Friday, April 18, 2008

A Night to Dismember

And after our brief hiatus, we’re now back to the horror movies. This was a particularly nice one to be coming back to, as in addition to having a nice amount of violence in it, it has the side benefit of being completely, unapologetically insane. Those types of movies are always a friend to this site, let me tell you.

The film is directed by Doris Wishman, a longtime veteran to exploitation films, though whose work I hadn’t seen until now. What I’ve seen from this, however, rivals the works of Ed Wood in sheer mad audacity and incompetence, and I dearly want to see more. The plot is nothing particularly unique: a woman spent five years in an asylum after murdering two local boys, and now supposedly cured, is released to her family. Soon all but one member of the family is killed. The end. Now, what makes it as amusing as it is is the way in which it was filmed. I can only assume that it was for budgetary reasons, but whatever the cause the movie was filmed without sound and was overdubbed afterward, so that most of the spoken words in the film are from a grizzled narrator that sounds like he’s trying to imitate Joe Friday. When a character in the film does actually speak, it’s generally when they’re off-camera or facing away from the screen, because when they do face the camera while talking the dialogue doesn’t come close to matching their lips. It provides for a fun bit of surrealism in the vein of Beast of Yucca Flats.

Another thing that just completely drives home the Ed Wood comparisons is her inclusion of scene fragments that have nothing to do with anything, and leaving it to the narrator to try to create some tenuous connection to them. Near the beginning of the film, for instance, after the woman has made her way back home and her brother has decided to drive her crazy again so she’d go back, we get a random shot of him chilling on a park bench somewhere reading a newspaper, while the narrator intones “He needed to drive her mad again, but how? Maybe he could get some ideas from the newspaper.” And then we go back to their house, and we never get any closure on the damn paper at all.

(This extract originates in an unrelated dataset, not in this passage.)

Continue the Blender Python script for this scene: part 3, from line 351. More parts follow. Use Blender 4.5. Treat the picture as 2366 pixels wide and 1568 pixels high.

There’s also some delightful moments Wishman threw in just to up the sleaze factor of the film, and I love her for it. Right at the start of the film, unconnected to anything, a girl gets naked and gets in the bathtub, and then her older sister comes in and chops her up with an axe, with the narrator then telling us that shortly afterward the killer then fell on an axe herself and was dead. Presumably this was in for no reason other than to start the film off with some nudity and blood, and I for one commend her for her decision. There’s also a nice bit where the formerly crazy girl’s brother and sister first try to drive her mad again, by calling her out of her room by screaming out her name, and then in the dark whispering at her and grabbing at her until she flees back to her room. All well and good, but why is the brother’s hand affixed to her boob the entire time? How exactly did this family survive as long as it did?

I find it to be a great disappointment that the horror genre doesn’t have more films like this. If every movie we got was so cheerfully willing to fling itself off the rails right from the start, the genre as a whole would be a great deal more wonderful than it currently is. We desperately need more filmmakers out there like Doris Wishman, who IMDB helpfully informs me made, at the age of 90, a movie titled Dildo Heaven. That is dedication to the craft right there.